The picture is one of a number collected by Padiham Archives Group, along with this image of camels parading past St Leonard’s Church and these clowns on horseback wending down the hill.
Among the circuses which visited Padiham, was Ginnett’s Monstre Circus in 1863 with Tom King, the prize fighter. Footit’s Great allied Circus appeared at Easter 1874, en route to Burnley, Nelson and Colne.
There was an afternoon and evening performance, and before the matinee, a grand procession, nearly a mile long, paraded through the town.
People could pay 3s for reserved seats and 2s for boxes. Second class seats were 1s, but you could stand for 6d.
Children were admitted at half price and often given the afternoon off school to attend. In the British School Log Book in 1864, the teacher noted with resignation that “many who do not often come to school came in the afternoon to go to the circus.”
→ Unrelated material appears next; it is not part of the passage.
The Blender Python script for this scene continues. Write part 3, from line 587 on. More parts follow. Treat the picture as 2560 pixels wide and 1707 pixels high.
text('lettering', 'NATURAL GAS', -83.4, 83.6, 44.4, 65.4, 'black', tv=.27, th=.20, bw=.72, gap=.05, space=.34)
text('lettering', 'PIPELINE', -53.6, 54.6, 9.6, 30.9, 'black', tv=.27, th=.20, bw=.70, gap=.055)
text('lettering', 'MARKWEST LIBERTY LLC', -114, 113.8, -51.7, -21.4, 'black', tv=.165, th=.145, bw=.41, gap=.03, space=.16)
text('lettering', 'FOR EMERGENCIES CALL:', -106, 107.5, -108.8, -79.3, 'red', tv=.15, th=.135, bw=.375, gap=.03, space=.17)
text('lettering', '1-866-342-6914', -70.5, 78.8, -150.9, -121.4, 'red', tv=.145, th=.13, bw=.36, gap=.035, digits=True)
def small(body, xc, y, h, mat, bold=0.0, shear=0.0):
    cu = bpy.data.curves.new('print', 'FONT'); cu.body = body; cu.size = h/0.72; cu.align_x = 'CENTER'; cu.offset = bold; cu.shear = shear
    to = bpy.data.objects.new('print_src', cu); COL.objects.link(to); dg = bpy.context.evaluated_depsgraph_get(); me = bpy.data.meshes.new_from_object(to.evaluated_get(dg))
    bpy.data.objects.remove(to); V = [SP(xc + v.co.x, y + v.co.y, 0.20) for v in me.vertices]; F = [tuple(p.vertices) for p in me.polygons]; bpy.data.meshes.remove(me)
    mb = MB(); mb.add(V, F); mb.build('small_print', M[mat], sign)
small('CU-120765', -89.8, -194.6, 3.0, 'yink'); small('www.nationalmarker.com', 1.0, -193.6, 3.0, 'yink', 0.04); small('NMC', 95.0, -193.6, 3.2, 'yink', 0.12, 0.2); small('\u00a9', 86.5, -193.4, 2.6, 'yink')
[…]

Sanger’s, probably the best well known, visited often. In 1880, there were more than 100 horses in the parade, nine elephants, camels, zebras, and “Peruvian God horses”, which may have been llamas.
Menageries also pitched up in Padiham, such as Bostock and Wombwell’s Royal National Menagerie in the 1870s, with a “stupendous collection of wild beasts, birds and reptiles, which is contained in 14 caravans and comprises over 500 living specimens”.
Among these were the “hairy wild man and woman and a real sea serpent from the coast of America, possibly the only living specimen ever seen in England... 26ft long and three feet in circumference”.
It was also quite common at this period for men with performing bears to appear in the streets. The bear’s master wore a huge bolero hat which he used to collect the coppers that were thrown to him.
The animal and his master used to be housed in the basement of the Blue Ribbon Club, in St Giles Street.